Когда bordels закрывали, их мебель и оборудование продавали с аукциона, и говорят, что при распродаже имущества самого модного заведения, «Ле Шабанэ», вместе с зеркалами, кроватями и ваннами на аукцион притащили попугая.
Птицу купил хозяин зоомагазина, который выставил ее на витрину с предупреждением о том, что попугай великолепный рассказчик, но склонен к нецензурной брани, поскольку привык к сомнительному обществу обитателей своего прежнего дома.
Никто не хотел покупать сквернослова, пока однажды в магазин не зашла домохозяйка, мадам Дюпон, которая как раз искала для себя компаньона. Хозяин сказал, что у него есть говорящий попугай, который продается со скидкой, поскольку очень крепко выражается. Мадам Дюпон все-таки решилась на покупку и разместила попугая у себя в гостиной.
– Какая помойка, – завопил попугай, оглядевшись. – «Шабанэ» был куда симпатичнее.
Ситуация резко ухудшилась, когда из школы вернулись дочери-подростки мадам Дюпон.
– Дешевые шлюхи, – отрезал попугай. – В «Шабанэ» девки были классом повыше.
Но вот с работы пришел муж мадам Дюпон.
– Merde alors[163], – воскликнул попугай, – вы и здесь, мсье Дюпон?
Да, парижанам нравится думать о своем городе как о Ville chaude, городе порока, где даже респектабельный семьянин имеет тайную сексуальную жизнь. Предполагается, что секс должен быть повсюду – не только в массажных салонах и свинг-клубах, но даже в мимолетном взгляде прохожего на улице.
Когда я впервые приехал в Париж, то принимал эту эротическую вездесущность как должное. Я жил в квартирке, окна которой выходили в узкий внутренний двор, а апартаменты напротив делили три девушки, имевшие привычку курсировать между ванной и спальней нагишом. Более того, у них, похоже, была аллергия на шторы. Я решил, что в Париже так заведено, и уже вскоре перестал реагировать, когда в поле моего зрения попадала свежая после душа demoiselle[164]. Когда ко мне в гости приезжали друзья из Англии, они разевали рты и изумленно спрашивали, что это за нудистское шоу, на что я невозмутимо отвечал: «Расслабьтесь, это Париж».

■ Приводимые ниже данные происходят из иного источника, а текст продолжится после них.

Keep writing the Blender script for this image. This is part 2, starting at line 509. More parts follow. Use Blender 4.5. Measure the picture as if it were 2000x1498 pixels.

Впрочем, когда девчонки съехали, я обнаружил, что глубоко заблуждался. Следующими жильцами квартиры была молодая пара, которая тотчас занавесила окна тяжелыми шторами и сурово поглядывала на меня всякий раз, когда я подходил к окну и осмеливался кивнуть или улыбнуться им, даже притом что обычно я бывал полностью одетым.
Мои парижские друзья постоянно рассказывают истории о сексуальных страстях в соседских квартирах – криках страсти, доносящихся из-за стен или с потолка, о женских ножках, торчащих с подоконника, или силуэтах в окне ванной комнаты, отражающих эротические сцены. Но все это, как мне теперь представляется, лишь издержки густонаселенного города. Действительно, глазеть в чужие окна и подслушивать сквозь тонкие стены приходится вынужденно – это неизбежная сторона городской жизни.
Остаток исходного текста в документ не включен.